In court documents Thursday, the retailer painted a different picture, saying it has “recently suffered operational losses stemming from, among other things, underperforming retail locations, the continued growth of online shopping and industry competition, inflation and macroeconomic headwinds, and difficulties raising capital in an amount sufficient to meet their liquidity needs and fund operations.”
The company has assets of between $100 million and $500 million, and liabilities in the same range, according to its voluntary petition to the bankruptcy court.
Months ago, Rue21 and its advisers began to explore restructuring options and a possible sale, per the documents. But they realized that store closure sales and liquidation of store closure assets was likely to be at least as lucrative as a sale of its assets, according to the filing.
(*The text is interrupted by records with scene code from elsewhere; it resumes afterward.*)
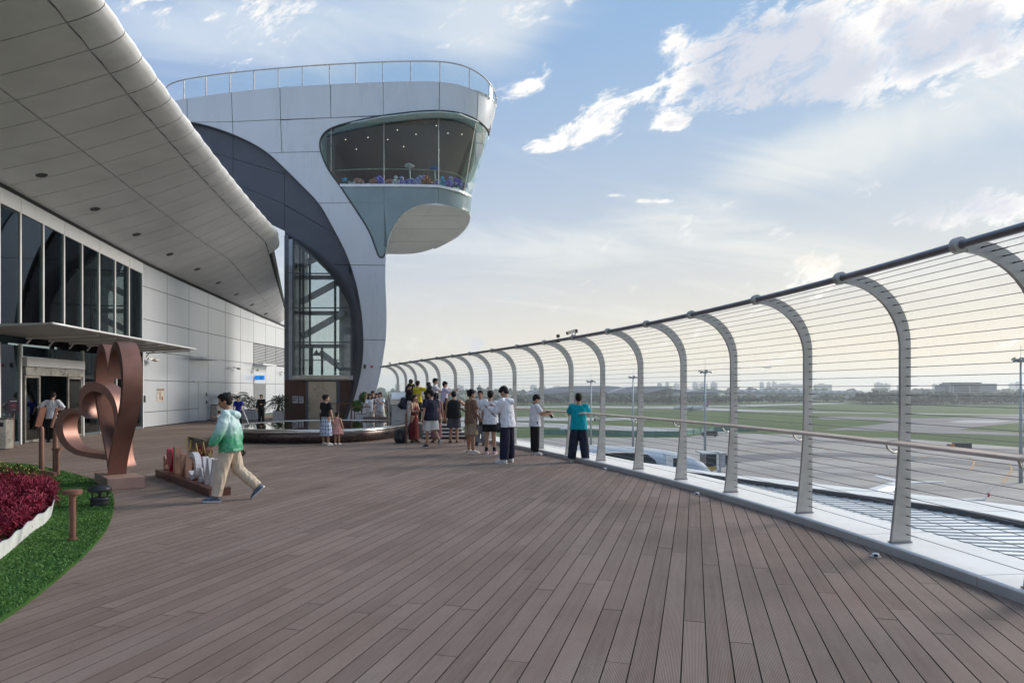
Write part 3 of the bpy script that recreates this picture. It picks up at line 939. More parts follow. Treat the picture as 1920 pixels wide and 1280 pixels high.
# wall cameras and horn lights
for px, py in ((276, 674), (437, 690), (473, 693), (526, 698)):
    Y = wallD(px); z = zat(px, py); X = wallX(Y) + 0.04
    mb = MB(); mb.bar((X, Y, z + 0.05), (X + 0.32, Y, z + 0.02), 0.05, 0.05); mb.ball((X + 0.34, Y - 0.06, z - 0.03), (0.13, 0.17, 0.07), 10, 6); mb.bar((X + 0.2, Y - 0.35, z + 0.03), (X + 0.34, Y + 0.3, z - 0.01), 0.07, 0.05)
    mb.build('wall_camera', M_steel, term, world=True, smooth=False)
# blue toilet sign sticking out from the wall
Yt = wallD(480) - 0.3; zt = zat(480, 708)
sg = empty('toilet_sign', (wallX(Yt) + 0.04, Yt, zt), label='small blue illuminated toilet sign projecting from the white panel wall', cat='sign')
mb = MB(); mb.bbox((0.33, 0, 0), (0.62, 0.10, 0.30), 0.015)
m_bl = bpy.data.materials.new('lit_blue_sign'); m_bl.use_nodes = True
_b = m_bl.node_tree.nodes['Principled BSDF']; _b.inputs['Base Color'].default_value = (0.01, 0.22, 0.65, 1); _b.inputs['Emission Color'].default_value = (0.01, 0.25, 0.8, 1); _b.inputs['Emission Strength'].default_value = 0.35
mb.build('sign_box', m_bl, sg)
for xx, w in ((0.37, 0.05), (0.48, 0.06)):
    mb = MB(); mb.ball((xx, -0.053, 0.075), (0.022, 0.006, 0.022), 10, 6); mb.add([(xx - w / 2, -0.054, 0.045), (xx + w / 2, -0.054, 0.045), (xx + w * .35, -0.054, -0.09), (xx - w * .35, -0.054, -0.09)], [(0, 1, 2, 3)])
    mb.build('pictogram', M_black, sg, fix=False)
mb = MB(); mb.bar((-0.01, 0, 0), (0.03, 0, 0), 0.06, 0.12); mb.build('bracket', M_steel, sg)

# ------------------------------------------------------------------ observation tower
K_T = 36.95
SIL = ([120, 193, 217, 245, 279, 365, 391, 420], [933, 931.5, 927.5, 919.5, 909.5, 885.5, 883.5, 884])
def dsurf(px, py):
    k = (px - 960) / F
    d = K_T / (1 + 0.16 * k)
    s = float(np.interp(py, SIL[0], SIL[1])); w = 108.0
    t = (px - (s - w)) / w
    if t > 0 and py < 430:
        t = min(t, 1.0); d += 3.0 * (1 - math.sqrt(max(0.0, 1 - t * t)))
    tl = (345 - px) / 36.0
    if tl > 0: d += 1.6 * (1 - math.sqrt(max(0.0, 1 - min(tl, 1) ** 2)))
    return d
def clip(poly, cell):
    """Sutherland-Hodgman: polygon against a convex cell (counter-clockwise in x right, y up sense handled by sign)"""
    area = sum(cell[i][0] * cell[(i + 1) % len(cell)][1] - cell[(i + 1) % len(cell)][0] * cell[i][1] for i in range(len(cell)))
    sg_ = 1 if area > 0 else -1
    out = list(poly)
    for i in range(len(cell)):
        a, b = cell[i], cell[(i + 1) % len(cell)]
        inp, out = out, []
        if not inp: break
        def side(p): return sg_ * ((b[0] - a[0]) * (p[1] - a[1]) - (b[1] - a[1]) * (p[0] - a[0]))
        for j in range(len(inp)):
            p, q = inp[j - 1], inp[j]
            sp, sq = side(p), side(q)
            if (sp >= 0) != (sq >= 0):
                t = sp / (sp - sq); out.append((p[0] + (q[0] - p[0]) * t, p[1] + (q[1] - p[1]) * t))
            if sq >= 0: out.append(q)
    return out
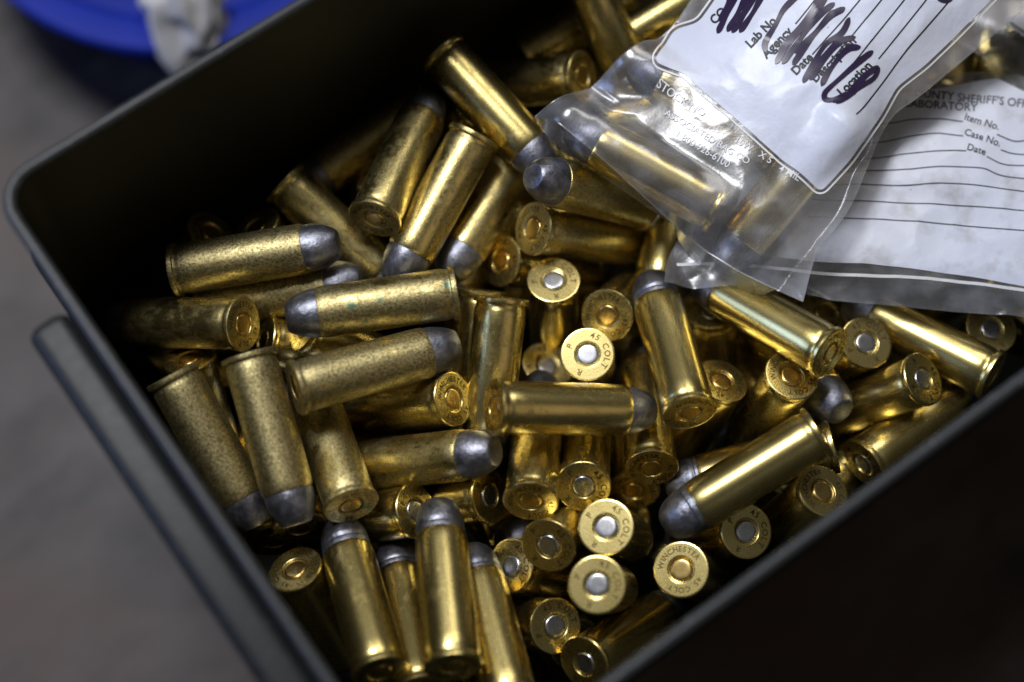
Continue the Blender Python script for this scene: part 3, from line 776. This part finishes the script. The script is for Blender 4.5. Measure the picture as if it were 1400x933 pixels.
def grow(outline, by):
    c = outline; t = np.roll(c, -1, 0) - np.roll(c, 1, 0); t /= np.linalg.norm(t, axis=1)[:, None] + 1e-9
    n = np.stack([t[:, 1], -t[:, 0]], 1)
    area = 0.5 * np.sum(c[:, 0] * np.roll(c[:, 1], -1) - np.roll(c[:, 0], -1) * c[:, 1])
    return c + n * by * (1 if area > 0 else -1)

# --- the soiled form bag lying on the pile
root = empty("evidence_bag", tuple(at(1250, 300, Z_PILE) * MM))
def local(o, r=root):
    o.matrix_parent_inverse = Matrix.Translation(-r.location); return o
ROOTS = []
bag2 = Bag([[(905, 393), (1040, 402), (1180, 415), (1320, 428), (1490, 440)],
            [(915, 350), (1040, 350), (1180, 362), (1320, 378), (1490, 405)],
            [(945, 300), (1080, 290), (1200, 292), (1325, 300), (1490, 318)],
            [(990, 235), (1110, 225), (1215, 215), (1330, 215), (1490, 235)],
            [(1040, 165), (1140, 150), (1225, 130), (1350, 112), (1490, 140)],
            [(1045, 155), (1143, 140), (1228, 118), (1355, 99), (1495, 128)]],
           [[7, 8, 9, 9, 9], [9, 11, 13, 13, 12], [10, 12, 14, 15, 14], [10, 12, 15, 17, 15], [9, 11, 14, 15, 13], [7, 9, 12, 13, 10]], seed=2, wrinkle=0.8)
tag(root, "clear plastic bag with a soiled white laboratory form, lying under the scribbled bag", "plastic bag", "evidence bags on the pile")
parts = [bag2.film(root)]
out2 = round_outline([(985, 345), (1100, 357), (1180, 361), (1250, 369), (1320, 378), (1400, 393), (1480, 404), (1480, 140), (1400, 128), (1362, 108), (1290, 121), (1228, 130), (1140, 152), (1045, 168)], 7)
parts.append(bag2.panel("white_panel", out2, 0.18, PANEL_DIRTY, root))
parts.append(bag2.ribbon("seal_line", [[(925, 362), (1020, 364), (1095, 371), (1180, 377), (1260, 381), (1330, 388), (1400, 398), (1440, 404)]], 4.2, 0.2, WHITE_INK, root))
parts.append(bag2.ribbon("ruled_lines", [
    [(1150, 176), (1213, 171), (1245, 165), (1280, 164), (1316, 167)], [(1362, 185), (1385, 194), (1402, 194), (1440, 197)],
    [(1150, 200), (1210, 195), (1250, 187), (1280, 184), (1316, 187)], [(1368, 205), (1390, 211), (1440, 215)],
    [(1140, 222), (1203, 217), (1240, 212), (1280, 208), (1320, 208)], [(1348, 215), (1370, 224), (1400, 227), (1440, 230)],
    [(1130, 238), (1196, 234), (1240, 233), (1285, 229), (1340, 231), (1370, 240), (1440, 250)],
    [(1120, 254), (1180, 253), (1240, 254), (1280, 252), (1340, 255), (1440, 268)],
    [(1110, 274), (1165, 275), (1260, 279), (1340, 284), (1440, 294)],
    [(1105, 298), (1152, 299), (1260, 304), (1340, 312), (1440, 322)]], 1.3, 0.3, INK, root))
parts.append(bag2.text("COUNTY SHERIFF'S OFFICE", (1238, 132), (1, .10), 15.5, 0.3, GREY_INK, root))
parts.append(bag2.text("LABORATORY", (1236, 148), (1, .05), 15.5, 0.3, GREY_INK, root))
parts.append(bag2.text("Item No.", (1317, 164), (.94, .31), 13.5, 0.3, INK, root))
parts.append(bag2.text("Case No.", (1317, 185), (.94, .31), 13.5, 0.3, INK, root))
parts.append(bag2.text("Date", (1320, 206), (.94, .29), 13.5, 0.3, INK, root))
for p in parts: local(p, root)

# --- a third bag at the top, mostly out of the frame
root = empty("evidence_bag", tuple(at(1440, 60, Z_PILE) * MM))
bag3 = Bag([[(1290, 45), (1345, 78), (1400, 108), (1480, 150)], [(1322, 10), (1376, 44), (1425, 76), (1500, 115)], [(1370, -45), (1425, -5), (1475, 30), (1540, 65)]],
           [[6, 7, 7, 6], [8, 11, 12, 11], [9, 13, 14, 12]], seed=5, wrinkle=0.6)
tag(root, "bag peeping out between the two others where the frame ends", "plastic bag", "evidence bags on the pile")
parts = [bag3.film(root, 60, 50)]
parts.append(bag3.panel("white_panel", round_outline([(1368, 30), (1400, 52), (1500, 108), (1530, 66), (1430, 5)], 6), 0.18, PANEL, root, 16))
parts.append(bag3.ribbon("ruled_lines", [[(1380, 32), (1400, 46), (1440, 70)]], 2.0, 0.3, INK, root))
parts.append(bag3.text("LABORATORY", (1374, 44), (.85, .55), 12, 0.3, GREY_INK, root))
for p in parts: local(p, root)

# --- the scribbled bag on top with cartridges inside
root = empty("evidence_bag", tuple(at(980, 230, Z_PILE) * MM))
bag1 = Bag([[(727, 183), (820, 243), (910, 307), (1005, 370), (1098, 413)],
            [(790, 135), (880, 185), (965, 250), (1050, 310), (1118, 346)],
            [(856, 86), (940, 118), (1008, 170), (1075, 226), (1163, 283)],
            [(915, 40), (985, 72), (1060, 120), (1135, 165), (1212, 172)],
            [(955, -15), (1040, 10), (1115, 35), (1190, 66), (1268, 124)],
            [(1010, -90), (1100, -70), (1190, -45), (1280, -20), (1400, 15)],
            [(1080, -180), (1180, -150), (1280, -125), (1380, -100), (1520, -70)]],
           [[13, 16, 18, 21, 22], [18, 24, 26, 27, 25], [20, 28, 30, 30, 27], [24, 31, 34, 34, 28], [26, 34, 37, 37, 30], [28, 36, 40, 40, 34], [28, 36, 40, 41, 36]],
           contents=SEALED, seed=1, wrinkle=0.75)
tag(root, "clear bag with purple marker scribbles on its white panel, holding cartridges", "plastic bag", "evidence bags on the pile")
parts = [bag1.film(root, 130, 170)]
corners = [(890, 97), (935, 103), (1000, 158), (1063, 213), (1122, 263), (1160, 222), (1204, 158), (1225, 120), (1262, 92), (1310, 45), (1370, -15), (1460, -80), (1250, -125), (1100, -125), (1010, -60), (978, 0), (955, 33), (922, 42)]
out1 = round_outline(corners, 10)
parts.append(bag1.panel("white_panel", out1, 0.18, PANEL, root, 60))
parts.append(bag1.ribbon("panel_border", [np.vstack([grow(out1, 5.0), grow(out1, 5.0)[:1]])], 2.4, 0.2, WHITE_INK, root))
parts.append(bag1.ribbon("ruled_lines", [[(1087, 35), (1115, 0), (1150, -45)], [(1110, 76), (1142, 40), (1176, 0), (1215, -50)], [(1130, 90), (1165, 49), (1205, 0), (1245, -50)],
    [(1150, 107), (1172, 80), (1236, 0), (1275, -50)], [(1200, 82), (1230, 45), (1266, 0), (1300, -45)], [(1165, 165), (1180, 147), (1207, 112), (1229, 82), (1244, 63), (1270, 33), (1296, 3), (1330, -40)]], 1.8, 0.3, INK, root))
DT = (.70, -.71)
for s, p in (("CO", (977, 36)), ("Lab No.", (1026, 68)), ("Agency", (1048, 82)), ("Date", (1088, 105)), ("Description", (1114, 116)), ("Location", (1150, 134))):
    parts.append(bag1.text(s, p, DT, 17, 0.3, INK, root, bold=0.08))
ST = (.855, .52)
for s, p, z in (("STOCK NO", (896, 121), 15), ("15W", (1003, 194), 13.4), ("X 5", (1036, 214), 13.4), ("4 MIL", (1064, 233), 13.4), ("ASSOCIATED BAG CO", (908, 157), 13.4), ("1 800 926-6100", (922, 186), 13.4)):
    parts.append(bag1.text(s, p, ST, z, 0.25, WHITE_INK, root))
def z1(*pts): return [(880 + x / 3.889, y / 3.889) for x, y in pts]
parts.append(bag1.ribbon("marker_scribble", [
    z1((505, -40), (450, 70), (392, 185)), z1((480, -40), (435, 60), (405, 120)), z1((560, -40), (500, 80), (445, 175)), z1((600, -30), (520, 110), (470, 180)), z1((640, -40), (585, 70), (510, 180)), z1((560, -30), (540, 60), (500, 130)),
    z1((830, -30), (745, 55), (700, 140), (645, 235), (650, 285)), z1((980, -30), (880, 120), (760, 250), (700, 345)), z1((1015, 20), (930, 90), (820, 230), (735, 345)), z1((940, -20), (900, 60), (780, 210), (715, 290)), z1((1070, 45), (980, 100), (880, 225), (790, 350)),
    z1((1010, 60), (900, 190), (800, 290)), z1((1095, 95), (1050, 180), (950, 260), (845, 450)), z1((1125, 200), (1040, 230), (960, 320), (880, 435)), z1((1060, 200), (930, 330), (850, 430)),
    z1((1150, 255), (1075, 270), (985, 380), (940, 465)), z1((1215, 275), (1130, 340), (1010, 450), (960, 500), (965, 535), (1010, 540), (1080, 500)), z1((1080, 510), (1160, 420), (1235, 365), (1215, 420), (1110, 490), (1015, 570)), z1((1130, 480), (1050, 530), (1000, 560)),
    [(1278, -6), (1290, 2), (1302, -4)]], 8.4, 0.42, MARKER, root, taper=True))
for p in parts: local(p, root)

# ------------------------------------------------------------------ blue tub and white cloth behind the can
tub_z = 46.0
tc_ = at(235, -212, tub_z)
V, Fc = lathe([(52, 0.3), (54, 1.5), (60, tub_z - 9), (61.5, tub_z - 3), (69, tub_z - 3.5), (70.5, tub_z - 1.5), (69.5, tub_z), (62, tub_z + 0.8), (58.5, tub_z - 1), (56.5, tub_z - 9), (50, 4), (0.01, 3.5)], 72, True, False)
tub = mesh_obj("plastic_tub", V, Fc, BLUE, sharp=50)
tub.location = tuple(np.array([tc_[0], tc_[1], 0]) * MM)
tag(tub, "round blue plastic tub standing behind the ammunition can", "tub")
bm = bmesh.new(); bmesh.ops.create_icosphere(bm, subdivisions=5, radius=1.0)
for v in bm.verts:
    p = v.co.copy(); n = noise.noise(p * 1.7) * 0.45 + (1 - abs(noise.noise(p * 2.3 + Vector((4, 1, 2)))) * 3) * 0.14 + (1 - abs(noise.noise(p * 5)) * 3) * 0.02
    p *= 1 + n
    v.co = Vector((p.x * 0.0115, p.y * 0.015, p.z * 0.008))
    over = max(0.0, -v.co.y - 0.002); v.co.z -= over * 1.0
me = bpy.data.meshes.new("cloth"); bm.to_mesh(me); bm.free(); finish(me, True)
me.materials.append(CLOTH)
rag = bpy.data.objects.new("crumpled_cloth", me); COL.objects.link(rag)
rp = at(258, 4, tub_z + 6); rag.location = tuple(rp * MM); rag.rotation_euler = (0, 0, -0.45)
tag(rag, "crumpled white cloth hanging over the blue tub's rim", "cloth")
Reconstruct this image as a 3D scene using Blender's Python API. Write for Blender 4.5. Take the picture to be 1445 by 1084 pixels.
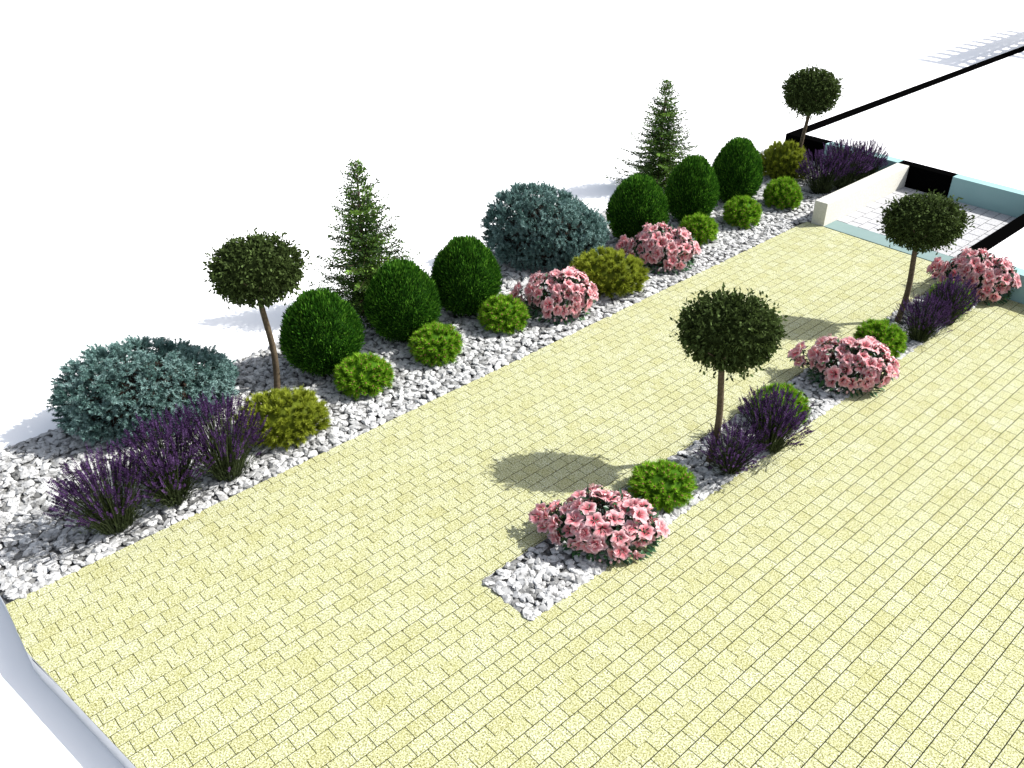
import bpy, math, random
import numpy as np
from mathutils import Matrix, Vector

for o in list(bpy.data.objects): bpy.data.objects.remove(o)
SC = bpy.context.scene
COL = SC.collection
R = math.radians
rng = np.random.default_rng(7)
random.seed(7)

# ------------------------------------------------------------------ camera
cam_d = bpy.data.cameras.new('camera')
cam_o = bpy.data.objects.new('camera', cam_d); COL.objects.link(cam_o)
cam_d.sensor_fit = 'HORIZONTAL'; cam_d.sensor_width = 36.0
cam_d.lens = 36.0 * 1259.32 / 1445.0
cam_d.clip_start = 0.1; cam_d.clip_end = 3000
PITCH, ROLL, YAW = 0.5730125, -0.0051312, 0.8353861
def _cam_matrix():
    cp, sp = math.cos(PITCH), math.sin(PITCH)
    r = Vector((1, 0, 0)); f = Vector((0, cp, -sp)); u = Vector((0, sp, cp))
    c, s = math.cos(ROLL), math.sin(ROLL)
    r2 = c * r + s * u; u2 = -s * r + c * u
    m = Matrix((( r2.x, u2.x, -f.x), (r2.y, u2.y, -f.y), (r2.z, u2.z, -f.z)))
    return (Matrix.Rotation(YAW, 3, 'Z') @ m).to_4x4()
M_ = _cam_matrix(); M_.translation = Vector((0, 0, 6.8))
cam_o.matrix_world = M_
SC.camera = cam_o

# ------------------------------------------------------------------ sky, sun, exposure
SUN_DIR = Vector((-0.62, -0.86, -1.0)).normalized()          # the way the light travels
wd = bpy.data.worlds.new('World'); SC.world = wd; wd.use_nodes = True
wn = wd.node_tree.nodes; wl = wd.node_tree.links
sky = wn.new('ShaderNodeTexSky'); sky.sky_type = 'NISHITA'; sky.sun_disc = False
sky.sun_elevation = math.asin(-SUN_DIR.z); sky.sun_rotation = math.atan2(-SUN_DIR.x, -SUN_DIR.y)
wn['Background'].inputs['Strength'].default_value = 0.12
sky.dust_density = 2.0; sky.ozone_density = 0.6
hs = wn.new('ShaderNodeHueSaturation'); hs.inputs['Saturation'].default_value = 0.5          # thin bright haze: a paler sky
wl.new(sky.outputs[0], hs.inputs['Color']); wl.new(hs.outputs[0], wn['Background'].inputs['Color'])
sun_d = bpy.data.lights.new('sun', 'SUN'); sun_d.energy = 4.4; sun_d.angle = R(0.5); sun_d.color = (1.0, 0.98, 0.945)
sun_o = bpy.data.objects.new('sun', sun_d); COL.objects.link(sun_o)
sun_o.rotation_euler = SUN_DIR.to_track_quat('-Z', 'Y').to_euler(); sun_o.location = (10, 14, 20)
SC.view_settings.view_transform = 'Standard'; SC.view_settings.look = 'None'
SC.view_settings.gamma = 1; SC.view_settings.exposure = 1.0
SC.view_settings.use_curve_mapping = False

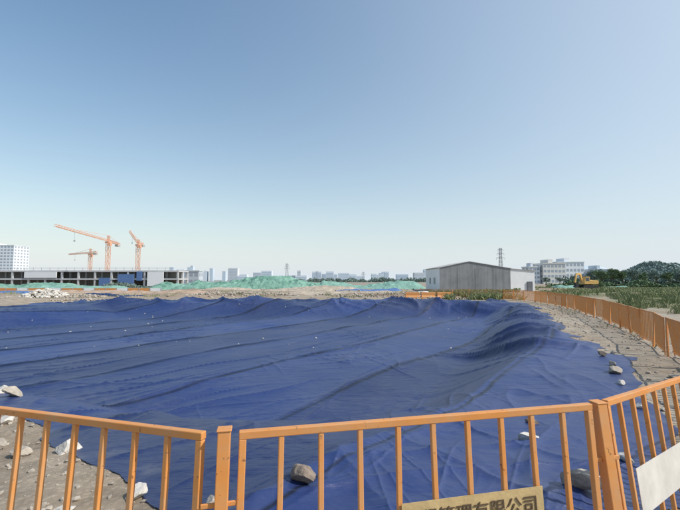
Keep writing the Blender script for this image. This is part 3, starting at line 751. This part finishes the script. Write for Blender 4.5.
# humid haze: pale layer that thickens toward the horizon and toward the sun
tc=N(nt,'ShaderNodeTexCoord'); nv=N(nt,'ShaderNodeVectorMath',operation='NORMALIZE'); L.new(tc.outputs['Generated'],nv.inputs[0])
sx=N(nt,'ShaderNodeSeparateXYZ'); L.new(nv.outputs[0],sx.inputs[0])
def M(op,a,b=None,clamp=False):
    n=N(nt,'ShaderNodeMath',operation=op); n.use_clamp=clamp
    for i,v in enumerate((a,b)):
        if v is None: continue
        if isinstance(v,(int,float)): n.inputs[i].default_value=v
        else: L.new(v,n.inputs[i])
    return n.outputs[0]
zc=M('MAXIMUM',sx.outputs['Z'],0.0)
hz1=M('MULTIPLY',M('EXPONENT',M('MULTIPLY',zc,-4.4)),.985)
dp=N(nt,'ShaderNodeVectorMath',operation='DOT_PRODUCT'); L.new(nv.outputs[0],dp.inputs[0]); dp.inputs[1].default_value=Vector((math.sin(math.radians(85))*.85,math.cos(math.radians(85))*.85,.4)).normalized()
glow=M('MULTIPLY',M('POWER',M('ADD',M('MULTIPLY',dp.outputs['Value'],.5),.5),4.0),.95)
fac=M('SUBTRACT',1.0,M('MULTIPLY',M('SUBTRACT',1.0,hz1),M('SUBTRACT',1.0,glow)),True)
mx=N(nt,'ShaderNodeMix',data_type='RGBA'); L.new(fac,mx.inputs[0])
STR=.13
hs=N(nt,'ShaderNodeHueSaturation'); hs.inputs['Saturation'].default_value=1.25; L.new(sky.outputs[0],hs.inputs['Color']); L.new(hs.outputs[0],mx.inputs[6])
mx.inputs[7].default_value=(.70/STR,.79/STR,.88/STR,1)
L.new(mx.outputs[2],bg.inputs[0]); bg.inputs[1].default_value=STR
ld=bpy.data.lights.new('sun','SUN'); ld.energy=4.4; ld.angle=math.radians(.5); ld.color=(1,.95,.87)
lo=bpy.data.objects.new('sun',ld); lo.rotation_euler=s.to_track_quat('Z','Y').to_euler(); COL.objects.link(lo)
cd=bpy.data.cameras.new('camera'); cd.sensor_width=36; cd.lens=36*400/680; cd.clip_end=12000; cd.clip_start=.05
co=bpy.data.objects.new('camera',cd); co.location=(0,0,2.4); co.rotation_euler=(math.radians(90+3.58),0,0); COL.objects.link(co); scene.camera=co
scene.view_settings.view_transform='Standard'; scene.view_settings.look='None'; scene.view_settings.exposure=0
print('faces',sum(len(o.data.polygons) for o in scene.objects if o.type=='MESH'))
Rue21 also plans to pursue a sale of assets that won’t be sold through its store-closing process and anticipates entry “into a stalking horse purchase agreement,” the company said in documents. Store closing sales and the going-concern sale are both scheduled to close in the next four to six weeks.
The company has stumbled at a time when apparel sales have posted year-over-year gains each month of the first quarter, as consumers came through with surprisingly robust discretionary spending. However, some analysts warn that spending may be propped by the use of credit cards and buy now, pay later plans, setting retail up for a downslide some time this year or next.